I mean like through Lena Dunham, who inspires groups of young women to gush over how clever she is, how funny she is, how sharply she mirrors our own insecurities and awkwardness.  Dunham’s success inspires in us the motivation to replicate it for ourselves, in whatever aspect of our lives.

I mean like the character of Shoshanna – to my mind, the most vividly-drawn and bravest of all the Girls – because we all wish we could have a little bit of her honesty and her crazy. I can’t count the number of times I have mentioned Girls and for it to elicit gasps of enthusiasm and long drawn-out discussions of our favourite scene/episode/character (dancing on my own/The Crackcident/Shoshanna, in case you were wondering) and our undying love for Dunham. It’s not the same as having Sex and the City debates about whether Carrie should have been with Aidan or with Big (Big, OBVIOUSLY) or which pair of Carrie’s shoes were the most fabulous (I actually don’t think anyone has that conversation, do they?). I spent a good ten minutes defending the feminist credentials of Sex and the City during a lecture once, so please do not doubt my respect for Carrie and co. But Dunham taps into something a little different; you can see it in the fevered online news, Twitter, and Instagram posts from the first episode up until the lead-up to season two.

I find that discussions about Girls are usually of how wonderfully talented Lena Dunham is, or how Shoshanna made you snort-laugh food up your nose during The Crackcident. I spend more time talking to friends on the other side of the world about our mutual love for the program than I probably would if Girls wasn’t around. Of course, this then leads to a more sustained friendship, and we can talk about other things, like Downton Abbey. I find that I like people more based on the fact that they appreciate the brilliance of Girls – if you GET Girls, then you’ll probably GET me, too.

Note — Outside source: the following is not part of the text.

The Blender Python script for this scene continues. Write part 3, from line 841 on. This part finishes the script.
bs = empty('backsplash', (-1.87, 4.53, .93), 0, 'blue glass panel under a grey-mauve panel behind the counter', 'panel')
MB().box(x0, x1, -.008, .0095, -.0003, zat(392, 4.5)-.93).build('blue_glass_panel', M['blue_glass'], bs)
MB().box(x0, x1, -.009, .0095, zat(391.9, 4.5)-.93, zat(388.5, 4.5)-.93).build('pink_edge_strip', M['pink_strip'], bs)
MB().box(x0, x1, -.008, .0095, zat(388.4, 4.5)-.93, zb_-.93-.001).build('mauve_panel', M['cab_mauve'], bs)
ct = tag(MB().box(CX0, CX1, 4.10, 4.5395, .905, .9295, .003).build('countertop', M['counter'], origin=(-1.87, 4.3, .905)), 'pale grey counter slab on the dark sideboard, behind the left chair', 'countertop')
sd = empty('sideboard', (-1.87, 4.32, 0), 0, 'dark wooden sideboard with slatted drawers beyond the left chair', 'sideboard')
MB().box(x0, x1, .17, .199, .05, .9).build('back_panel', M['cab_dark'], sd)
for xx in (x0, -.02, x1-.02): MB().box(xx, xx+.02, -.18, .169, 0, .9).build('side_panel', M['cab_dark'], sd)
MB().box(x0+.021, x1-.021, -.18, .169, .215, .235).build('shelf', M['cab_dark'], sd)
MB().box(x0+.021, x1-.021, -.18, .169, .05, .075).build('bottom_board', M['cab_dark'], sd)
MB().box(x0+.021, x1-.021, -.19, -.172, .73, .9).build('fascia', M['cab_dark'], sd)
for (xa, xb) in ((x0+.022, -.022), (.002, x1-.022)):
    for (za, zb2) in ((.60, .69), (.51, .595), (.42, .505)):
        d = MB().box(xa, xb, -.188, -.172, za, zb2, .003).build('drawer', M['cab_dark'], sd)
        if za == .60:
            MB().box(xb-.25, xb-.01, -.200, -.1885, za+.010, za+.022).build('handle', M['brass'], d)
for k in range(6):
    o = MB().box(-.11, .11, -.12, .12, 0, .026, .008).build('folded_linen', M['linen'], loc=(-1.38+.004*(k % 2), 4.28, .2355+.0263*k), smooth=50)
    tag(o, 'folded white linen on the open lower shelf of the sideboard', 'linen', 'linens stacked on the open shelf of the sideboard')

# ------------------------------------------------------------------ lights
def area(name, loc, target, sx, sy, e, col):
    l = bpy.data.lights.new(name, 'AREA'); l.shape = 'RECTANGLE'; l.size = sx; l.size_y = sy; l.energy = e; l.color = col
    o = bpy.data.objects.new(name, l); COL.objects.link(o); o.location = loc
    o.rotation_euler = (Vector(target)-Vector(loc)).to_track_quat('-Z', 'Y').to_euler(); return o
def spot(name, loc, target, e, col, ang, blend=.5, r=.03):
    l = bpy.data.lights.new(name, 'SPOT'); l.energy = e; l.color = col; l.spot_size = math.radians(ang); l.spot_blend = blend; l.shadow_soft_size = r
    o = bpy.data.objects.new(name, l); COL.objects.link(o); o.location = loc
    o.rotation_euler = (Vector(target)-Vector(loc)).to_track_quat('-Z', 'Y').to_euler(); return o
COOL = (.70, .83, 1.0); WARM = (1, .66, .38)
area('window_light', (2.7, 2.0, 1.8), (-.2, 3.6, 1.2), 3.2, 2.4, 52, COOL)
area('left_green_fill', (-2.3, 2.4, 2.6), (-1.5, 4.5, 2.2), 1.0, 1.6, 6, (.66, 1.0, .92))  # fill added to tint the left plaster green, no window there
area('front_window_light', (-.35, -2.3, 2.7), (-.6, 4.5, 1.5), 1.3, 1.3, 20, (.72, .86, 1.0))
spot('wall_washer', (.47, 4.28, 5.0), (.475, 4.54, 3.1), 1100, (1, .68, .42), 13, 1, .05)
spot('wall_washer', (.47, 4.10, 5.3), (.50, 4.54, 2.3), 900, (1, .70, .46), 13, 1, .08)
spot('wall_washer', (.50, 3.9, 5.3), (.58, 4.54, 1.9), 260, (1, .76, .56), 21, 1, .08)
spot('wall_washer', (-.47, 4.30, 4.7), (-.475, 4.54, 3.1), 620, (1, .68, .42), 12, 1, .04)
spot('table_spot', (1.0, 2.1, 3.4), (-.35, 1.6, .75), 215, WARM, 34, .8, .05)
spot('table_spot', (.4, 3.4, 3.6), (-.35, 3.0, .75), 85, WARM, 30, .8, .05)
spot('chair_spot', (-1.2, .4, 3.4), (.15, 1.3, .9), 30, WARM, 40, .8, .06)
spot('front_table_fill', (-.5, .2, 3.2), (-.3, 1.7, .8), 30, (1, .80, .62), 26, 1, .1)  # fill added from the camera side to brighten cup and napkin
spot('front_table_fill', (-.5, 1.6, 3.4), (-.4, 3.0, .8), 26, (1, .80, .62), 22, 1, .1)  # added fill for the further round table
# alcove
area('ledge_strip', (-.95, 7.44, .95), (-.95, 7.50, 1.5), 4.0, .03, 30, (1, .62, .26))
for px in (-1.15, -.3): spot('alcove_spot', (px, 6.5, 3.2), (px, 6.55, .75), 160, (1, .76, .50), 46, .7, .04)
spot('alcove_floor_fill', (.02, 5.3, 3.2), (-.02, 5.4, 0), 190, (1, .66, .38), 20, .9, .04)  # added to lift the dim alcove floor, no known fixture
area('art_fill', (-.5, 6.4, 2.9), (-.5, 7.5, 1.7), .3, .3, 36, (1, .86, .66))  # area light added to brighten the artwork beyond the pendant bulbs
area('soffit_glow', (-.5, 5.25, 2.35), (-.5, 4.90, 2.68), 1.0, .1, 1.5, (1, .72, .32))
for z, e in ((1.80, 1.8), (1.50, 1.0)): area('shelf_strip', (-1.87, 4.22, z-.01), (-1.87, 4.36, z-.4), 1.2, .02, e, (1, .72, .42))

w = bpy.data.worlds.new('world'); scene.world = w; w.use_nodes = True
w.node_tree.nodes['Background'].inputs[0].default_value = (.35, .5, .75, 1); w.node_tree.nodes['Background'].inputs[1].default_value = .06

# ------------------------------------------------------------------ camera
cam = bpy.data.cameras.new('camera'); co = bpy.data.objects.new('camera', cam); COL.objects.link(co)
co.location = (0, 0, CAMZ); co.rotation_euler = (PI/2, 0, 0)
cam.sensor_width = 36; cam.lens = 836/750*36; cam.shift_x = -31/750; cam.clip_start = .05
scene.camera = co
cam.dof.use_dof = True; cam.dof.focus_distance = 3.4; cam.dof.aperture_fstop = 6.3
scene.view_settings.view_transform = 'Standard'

Dunham took some gender studies at the libreal arts college Oberlin but Girls isn’t a stuffy manifesto on feminism and gender roles. It doesn’t need to be. As a program created and written by a woman, featuring a principle cast of women, what Girls has done in a small, quiet way is highlight the incredible things women are capable of and our potential to do incredible things (yes, being commissioned to write a TV show for HBO counts as incredible in my books). Because Girls is ACTUALLY hilarious, nuanced, and cleverly self-aware. The appreciation of this is how it brings the sisterhood together. That’s not to say it is a perfectly conceived television show – I had problems with Marnie and Jessa making out seemingly for the sake of it, for example, – but on the whole its popularity speaks to some kind of universal truth Dunham manages to articulate. It’s also a well-observed commentary on how feminist ideals have leaked into the everyday life of modern women and our fumbling negotiation of these ideals, but that’s a discussion for another time.

Watching Girls is pure joy and its accolades and acclaim are well-deserved. For this, some would say Dunham should thank feminism - certainly, the work of feminists before her enabled her to use the opportunities she was given. But I think feminists can give thanks, too: for a new voice, of a new generation of feminists.